- [To be done]: Scan the entries below and extract each line with the word "part" in it.

- [Records provided]:
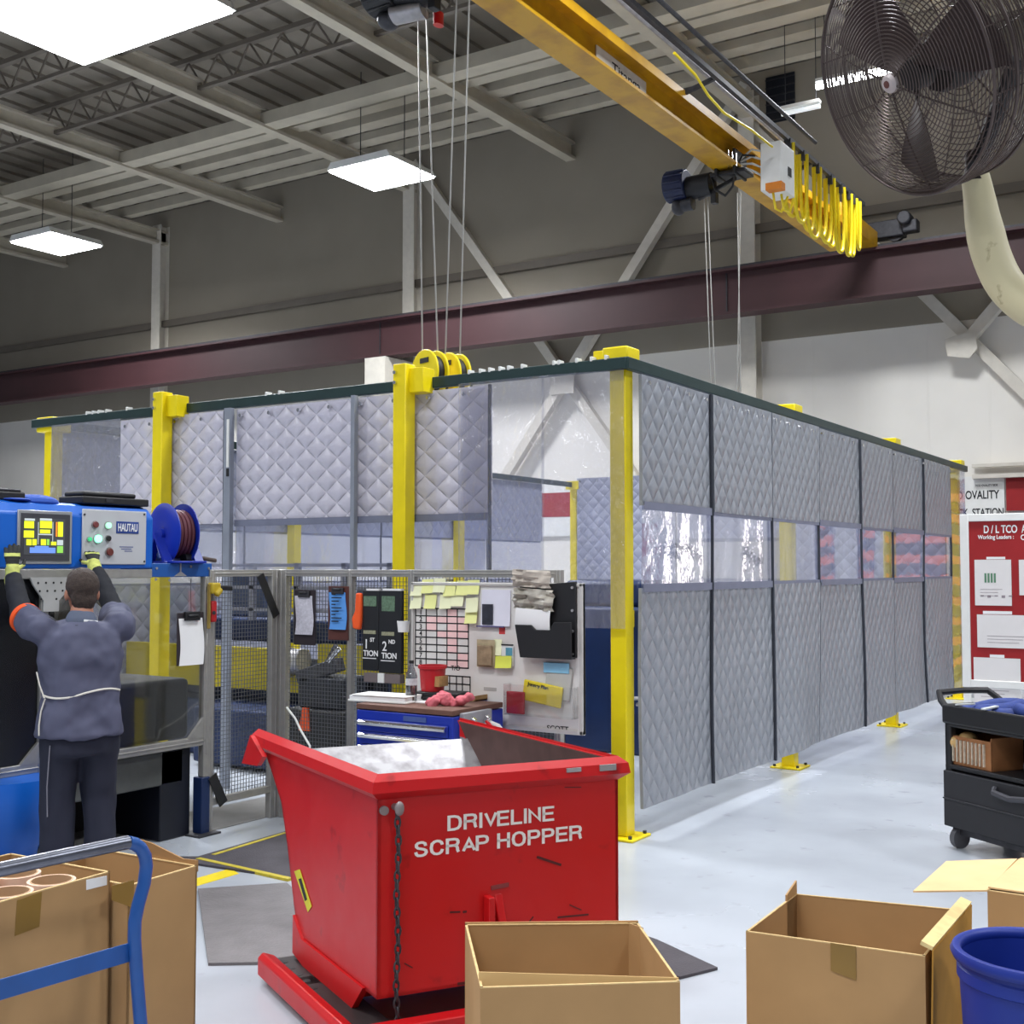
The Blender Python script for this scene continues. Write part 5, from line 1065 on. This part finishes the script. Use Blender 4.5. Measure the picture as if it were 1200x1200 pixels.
---
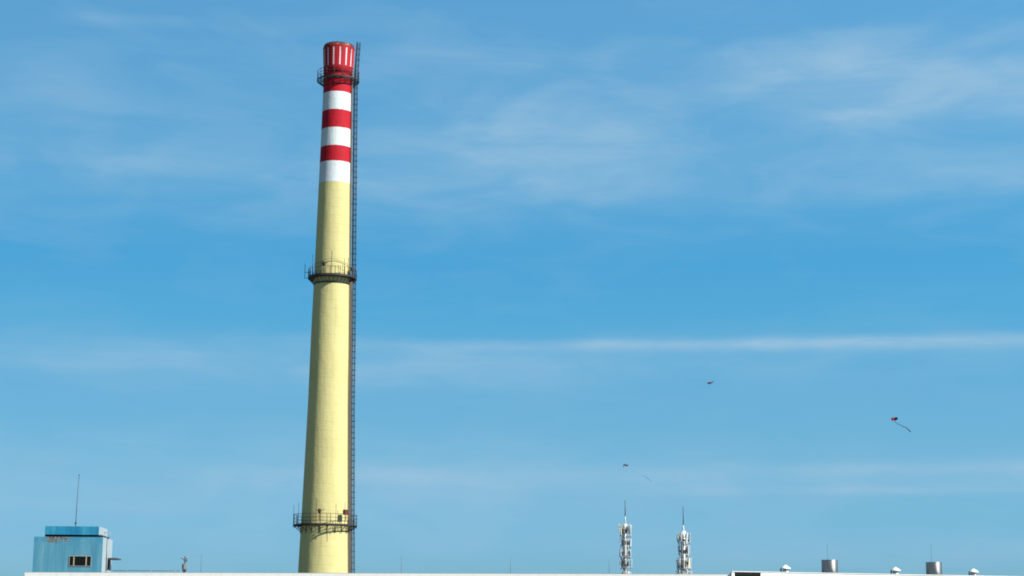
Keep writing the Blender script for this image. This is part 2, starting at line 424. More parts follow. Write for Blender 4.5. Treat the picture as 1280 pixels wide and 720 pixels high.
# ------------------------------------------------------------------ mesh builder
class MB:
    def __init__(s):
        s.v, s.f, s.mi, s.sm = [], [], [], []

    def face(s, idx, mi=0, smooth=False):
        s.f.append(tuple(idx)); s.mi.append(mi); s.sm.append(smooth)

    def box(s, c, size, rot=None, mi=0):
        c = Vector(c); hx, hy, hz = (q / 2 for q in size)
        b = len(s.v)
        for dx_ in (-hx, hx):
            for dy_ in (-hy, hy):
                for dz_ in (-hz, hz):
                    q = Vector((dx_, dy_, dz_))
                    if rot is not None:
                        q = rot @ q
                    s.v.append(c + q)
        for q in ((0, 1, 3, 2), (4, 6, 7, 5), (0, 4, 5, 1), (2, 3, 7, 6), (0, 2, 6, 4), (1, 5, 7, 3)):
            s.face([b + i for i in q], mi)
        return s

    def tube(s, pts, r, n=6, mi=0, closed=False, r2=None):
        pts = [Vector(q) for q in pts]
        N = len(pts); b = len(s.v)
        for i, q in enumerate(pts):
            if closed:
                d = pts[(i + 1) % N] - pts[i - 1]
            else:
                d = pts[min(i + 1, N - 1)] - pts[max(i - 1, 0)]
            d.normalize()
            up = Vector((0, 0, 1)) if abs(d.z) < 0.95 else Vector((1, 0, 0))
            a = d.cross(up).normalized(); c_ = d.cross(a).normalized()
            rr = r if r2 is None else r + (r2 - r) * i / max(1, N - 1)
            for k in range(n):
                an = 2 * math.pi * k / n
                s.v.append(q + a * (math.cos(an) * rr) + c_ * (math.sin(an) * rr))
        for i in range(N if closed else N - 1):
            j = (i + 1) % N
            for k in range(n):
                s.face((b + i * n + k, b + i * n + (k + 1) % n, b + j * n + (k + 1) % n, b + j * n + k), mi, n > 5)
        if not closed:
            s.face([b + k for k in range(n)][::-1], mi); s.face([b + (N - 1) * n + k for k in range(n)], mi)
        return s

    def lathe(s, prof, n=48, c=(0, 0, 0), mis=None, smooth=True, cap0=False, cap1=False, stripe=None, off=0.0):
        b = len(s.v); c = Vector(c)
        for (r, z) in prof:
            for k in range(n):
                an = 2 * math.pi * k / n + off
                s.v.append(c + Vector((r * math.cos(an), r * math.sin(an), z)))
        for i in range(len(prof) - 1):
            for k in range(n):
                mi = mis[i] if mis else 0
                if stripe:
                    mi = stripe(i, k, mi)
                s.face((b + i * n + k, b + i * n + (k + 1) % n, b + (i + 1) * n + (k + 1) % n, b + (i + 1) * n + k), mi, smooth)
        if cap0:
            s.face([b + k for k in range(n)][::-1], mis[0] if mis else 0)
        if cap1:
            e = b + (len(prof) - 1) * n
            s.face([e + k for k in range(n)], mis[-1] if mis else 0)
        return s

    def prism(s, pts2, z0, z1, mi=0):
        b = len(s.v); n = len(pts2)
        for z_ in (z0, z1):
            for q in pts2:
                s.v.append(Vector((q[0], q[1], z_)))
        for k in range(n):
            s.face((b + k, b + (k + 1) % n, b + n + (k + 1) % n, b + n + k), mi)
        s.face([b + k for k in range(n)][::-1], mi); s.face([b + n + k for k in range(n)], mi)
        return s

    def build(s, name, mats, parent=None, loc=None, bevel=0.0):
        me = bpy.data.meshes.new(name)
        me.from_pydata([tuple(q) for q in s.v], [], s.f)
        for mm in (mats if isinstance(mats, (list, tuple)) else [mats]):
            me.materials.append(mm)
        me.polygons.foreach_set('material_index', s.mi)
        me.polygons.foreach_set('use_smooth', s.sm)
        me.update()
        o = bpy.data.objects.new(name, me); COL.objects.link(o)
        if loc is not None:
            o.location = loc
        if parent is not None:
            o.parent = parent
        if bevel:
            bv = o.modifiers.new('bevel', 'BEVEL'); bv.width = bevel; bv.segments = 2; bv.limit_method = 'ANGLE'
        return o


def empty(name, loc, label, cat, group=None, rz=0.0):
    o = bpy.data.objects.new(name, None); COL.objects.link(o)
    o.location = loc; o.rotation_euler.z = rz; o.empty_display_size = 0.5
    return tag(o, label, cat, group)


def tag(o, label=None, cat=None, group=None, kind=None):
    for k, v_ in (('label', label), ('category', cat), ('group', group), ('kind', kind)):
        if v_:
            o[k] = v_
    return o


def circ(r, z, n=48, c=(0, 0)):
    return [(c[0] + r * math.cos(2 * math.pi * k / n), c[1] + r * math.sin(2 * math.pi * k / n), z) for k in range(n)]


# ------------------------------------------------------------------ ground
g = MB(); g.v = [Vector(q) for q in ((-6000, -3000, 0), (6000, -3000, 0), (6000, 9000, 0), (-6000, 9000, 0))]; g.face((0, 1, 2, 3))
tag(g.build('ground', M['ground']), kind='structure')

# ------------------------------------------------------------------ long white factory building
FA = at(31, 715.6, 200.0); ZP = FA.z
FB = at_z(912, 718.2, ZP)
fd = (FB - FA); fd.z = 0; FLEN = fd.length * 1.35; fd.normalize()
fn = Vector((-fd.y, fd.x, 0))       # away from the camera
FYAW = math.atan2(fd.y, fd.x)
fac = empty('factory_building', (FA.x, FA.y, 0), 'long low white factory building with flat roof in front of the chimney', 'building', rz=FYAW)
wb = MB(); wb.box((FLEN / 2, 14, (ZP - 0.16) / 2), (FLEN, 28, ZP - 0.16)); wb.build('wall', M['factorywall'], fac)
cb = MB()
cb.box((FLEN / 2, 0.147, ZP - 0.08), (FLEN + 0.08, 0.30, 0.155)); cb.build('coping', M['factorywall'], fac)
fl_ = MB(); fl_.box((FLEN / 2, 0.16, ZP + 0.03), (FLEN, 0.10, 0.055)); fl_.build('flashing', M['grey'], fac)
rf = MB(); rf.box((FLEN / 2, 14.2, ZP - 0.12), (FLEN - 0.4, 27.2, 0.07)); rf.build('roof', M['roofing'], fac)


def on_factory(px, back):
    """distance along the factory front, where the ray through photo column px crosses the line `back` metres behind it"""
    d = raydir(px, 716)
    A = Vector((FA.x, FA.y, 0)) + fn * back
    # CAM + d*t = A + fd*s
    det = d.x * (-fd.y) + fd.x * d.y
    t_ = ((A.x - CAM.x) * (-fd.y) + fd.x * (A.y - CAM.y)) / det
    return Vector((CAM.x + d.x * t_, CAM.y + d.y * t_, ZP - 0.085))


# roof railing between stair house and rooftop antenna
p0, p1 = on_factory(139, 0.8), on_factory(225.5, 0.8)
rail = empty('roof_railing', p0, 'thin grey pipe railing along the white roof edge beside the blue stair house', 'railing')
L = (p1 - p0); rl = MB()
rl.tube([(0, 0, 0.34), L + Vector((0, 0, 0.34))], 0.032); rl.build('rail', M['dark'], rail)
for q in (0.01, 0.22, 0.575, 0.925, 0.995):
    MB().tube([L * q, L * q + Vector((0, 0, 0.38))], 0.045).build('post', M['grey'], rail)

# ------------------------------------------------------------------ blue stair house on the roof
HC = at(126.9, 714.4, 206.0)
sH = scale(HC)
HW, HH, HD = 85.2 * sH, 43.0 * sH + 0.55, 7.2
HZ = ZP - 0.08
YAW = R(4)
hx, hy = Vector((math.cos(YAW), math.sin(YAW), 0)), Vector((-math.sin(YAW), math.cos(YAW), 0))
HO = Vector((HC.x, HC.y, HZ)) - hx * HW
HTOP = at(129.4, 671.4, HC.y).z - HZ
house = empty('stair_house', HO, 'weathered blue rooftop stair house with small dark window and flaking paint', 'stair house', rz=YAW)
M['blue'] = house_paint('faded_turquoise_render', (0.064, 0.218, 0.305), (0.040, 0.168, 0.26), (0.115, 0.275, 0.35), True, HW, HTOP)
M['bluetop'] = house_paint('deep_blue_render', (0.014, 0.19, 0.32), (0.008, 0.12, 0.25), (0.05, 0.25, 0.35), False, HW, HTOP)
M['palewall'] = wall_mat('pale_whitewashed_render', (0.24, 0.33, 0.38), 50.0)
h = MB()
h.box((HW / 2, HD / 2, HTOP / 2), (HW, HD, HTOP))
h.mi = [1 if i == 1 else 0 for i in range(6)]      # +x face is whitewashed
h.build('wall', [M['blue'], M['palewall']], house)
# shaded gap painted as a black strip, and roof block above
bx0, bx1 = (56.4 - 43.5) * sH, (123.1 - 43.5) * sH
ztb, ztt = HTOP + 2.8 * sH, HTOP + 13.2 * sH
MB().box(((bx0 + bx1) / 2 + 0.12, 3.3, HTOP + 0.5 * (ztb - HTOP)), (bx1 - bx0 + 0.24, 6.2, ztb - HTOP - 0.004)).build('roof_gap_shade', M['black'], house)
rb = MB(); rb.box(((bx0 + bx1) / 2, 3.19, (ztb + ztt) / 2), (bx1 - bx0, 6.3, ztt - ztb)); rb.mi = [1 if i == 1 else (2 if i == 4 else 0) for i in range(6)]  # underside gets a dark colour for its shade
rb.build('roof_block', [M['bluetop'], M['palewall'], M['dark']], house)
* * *
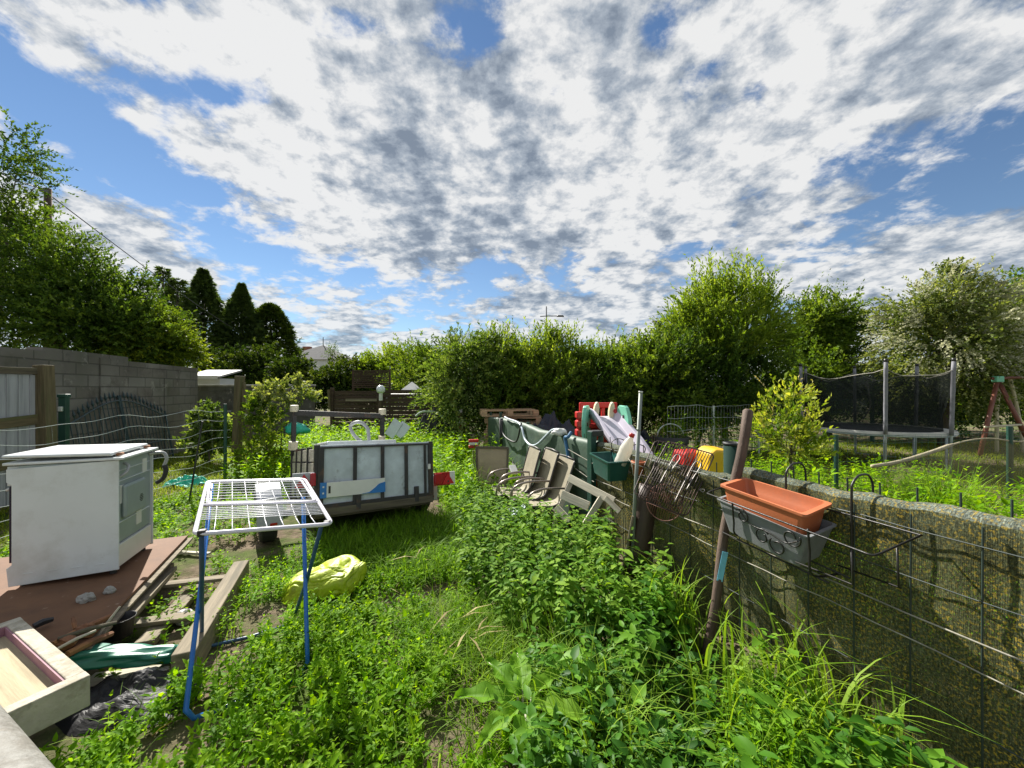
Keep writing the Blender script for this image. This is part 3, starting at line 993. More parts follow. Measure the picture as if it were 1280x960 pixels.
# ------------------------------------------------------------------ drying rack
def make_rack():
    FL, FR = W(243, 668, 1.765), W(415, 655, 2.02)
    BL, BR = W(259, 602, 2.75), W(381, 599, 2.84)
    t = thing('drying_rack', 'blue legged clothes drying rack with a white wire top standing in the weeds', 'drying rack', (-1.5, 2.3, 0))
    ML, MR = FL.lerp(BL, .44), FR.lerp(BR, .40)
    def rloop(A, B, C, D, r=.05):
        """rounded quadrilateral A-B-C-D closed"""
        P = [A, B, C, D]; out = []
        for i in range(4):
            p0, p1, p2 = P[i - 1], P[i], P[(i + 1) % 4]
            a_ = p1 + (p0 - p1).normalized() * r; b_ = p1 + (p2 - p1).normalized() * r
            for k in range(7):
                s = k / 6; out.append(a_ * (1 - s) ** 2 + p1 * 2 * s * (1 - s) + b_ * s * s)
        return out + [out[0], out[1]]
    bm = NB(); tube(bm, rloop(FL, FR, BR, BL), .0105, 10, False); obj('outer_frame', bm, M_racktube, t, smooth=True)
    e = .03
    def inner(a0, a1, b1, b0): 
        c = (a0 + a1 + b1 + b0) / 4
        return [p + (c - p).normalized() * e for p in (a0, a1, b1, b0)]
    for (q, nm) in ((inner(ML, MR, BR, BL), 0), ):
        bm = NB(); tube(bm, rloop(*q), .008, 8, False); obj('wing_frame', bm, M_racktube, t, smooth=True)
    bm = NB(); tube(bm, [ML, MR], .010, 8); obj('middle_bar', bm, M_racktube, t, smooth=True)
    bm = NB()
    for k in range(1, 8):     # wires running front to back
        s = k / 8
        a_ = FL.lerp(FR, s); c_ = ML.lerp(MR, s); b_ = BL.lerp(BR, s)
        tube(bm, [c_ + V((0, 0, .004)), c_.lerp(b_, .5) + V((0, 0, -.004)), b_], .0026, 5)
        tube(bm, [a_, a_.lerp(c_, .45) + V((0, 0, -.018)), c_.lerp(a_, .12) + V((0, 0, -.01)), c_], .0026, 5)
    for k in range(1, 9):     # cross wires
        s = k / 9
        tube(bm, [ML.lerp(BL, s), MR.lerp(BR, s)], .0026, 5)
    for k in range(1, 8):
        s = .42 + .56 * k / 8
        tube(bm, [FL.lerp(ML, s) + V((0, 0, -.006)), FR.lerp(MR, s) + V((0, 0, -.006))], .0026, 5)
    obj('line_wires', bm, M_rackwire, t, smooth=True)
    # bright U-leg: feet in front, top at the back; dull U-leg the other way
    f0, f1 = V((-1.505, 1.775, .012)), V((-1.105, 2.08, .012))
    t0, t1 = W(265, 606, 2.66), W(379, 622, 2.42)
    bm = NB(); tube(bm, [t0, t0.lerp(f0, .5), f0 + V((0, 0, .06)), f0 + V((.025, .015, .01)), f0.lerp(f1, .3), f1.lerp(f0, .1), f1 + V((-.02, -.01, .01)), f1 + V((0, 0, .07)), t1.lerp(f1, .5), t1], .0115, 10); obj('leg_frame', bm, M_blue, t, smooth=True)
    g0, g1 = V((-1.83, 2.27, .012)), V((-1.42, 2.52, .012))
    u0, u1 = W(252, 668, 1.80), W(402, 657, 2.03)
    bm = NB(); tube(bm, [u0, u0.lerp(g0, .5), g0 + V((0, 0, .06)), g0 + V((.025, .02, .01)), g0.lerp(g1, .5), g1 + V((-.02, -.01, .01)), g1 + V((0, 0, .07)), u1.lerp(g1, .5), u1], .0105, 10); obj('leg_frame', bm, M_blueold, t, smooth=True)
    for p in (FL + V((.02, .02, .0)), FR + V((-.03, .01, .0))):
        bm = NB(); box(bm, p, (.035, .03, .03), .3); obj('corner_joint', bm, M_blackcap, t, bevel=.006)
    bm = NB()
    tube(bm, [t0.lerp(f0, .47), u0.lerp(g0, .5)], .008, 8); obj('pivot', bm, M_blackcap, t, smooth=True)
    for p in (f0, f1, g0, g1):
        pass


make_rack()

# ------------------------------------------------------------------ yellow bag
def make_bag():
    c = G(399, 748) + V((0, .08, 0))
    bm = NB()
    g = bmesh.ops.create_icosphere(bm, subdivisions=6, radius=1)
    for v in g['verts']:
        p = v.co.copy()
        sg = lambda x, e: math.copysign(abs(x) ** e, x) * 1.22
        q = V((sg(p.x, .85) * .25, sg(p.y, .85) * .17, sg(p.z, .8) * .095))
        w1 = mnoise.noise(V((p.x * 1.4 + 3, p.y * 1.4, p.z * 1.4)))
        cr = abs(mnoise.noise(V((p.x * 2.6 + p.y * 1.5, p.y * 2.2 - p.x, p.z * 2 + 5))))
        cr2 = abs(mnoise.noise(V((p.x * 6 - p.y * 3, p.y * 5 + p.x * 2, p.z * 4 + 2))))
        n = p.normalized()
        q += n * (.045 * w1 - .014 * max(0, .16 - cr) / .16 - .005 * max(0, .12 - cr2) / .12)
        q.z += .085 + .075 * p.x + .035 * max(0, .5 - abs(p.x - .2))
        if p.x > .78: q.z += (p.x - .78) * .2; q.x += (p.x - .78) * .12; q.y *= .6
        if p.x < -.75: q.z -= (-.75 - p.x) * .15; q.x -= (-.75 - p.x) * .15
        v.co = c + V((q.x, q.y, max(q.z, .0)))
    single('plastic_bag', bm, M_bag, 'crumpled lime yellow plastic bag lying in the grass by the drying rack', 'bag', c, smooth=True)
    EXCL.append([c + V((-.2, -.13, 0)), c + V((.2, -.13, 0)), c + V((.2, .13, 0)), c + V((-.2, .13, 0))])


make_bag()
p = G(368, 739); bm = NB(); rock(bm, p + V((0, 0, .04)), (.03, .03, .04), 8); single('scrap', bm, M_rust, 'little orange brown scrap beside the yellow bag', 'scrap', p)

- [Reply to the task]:
The Blender Python script for this scene continues. Write part 5, from line 1065 on. This part finishes the script. Use Blender 4.5. Measure the picture as if it were 1200x1200 pixels.
Keep writing the Blender script for this image. This is part 2, starting at line 424. More parts follow. Write for Blender 4.5. Treat the picture as 1280 pixels wide and 720 pixels high.
Keep writing the Blender script for this image. This is part 3, starting at line 993. More parts follow. Measure the picture as if it were 1280x960 pixels.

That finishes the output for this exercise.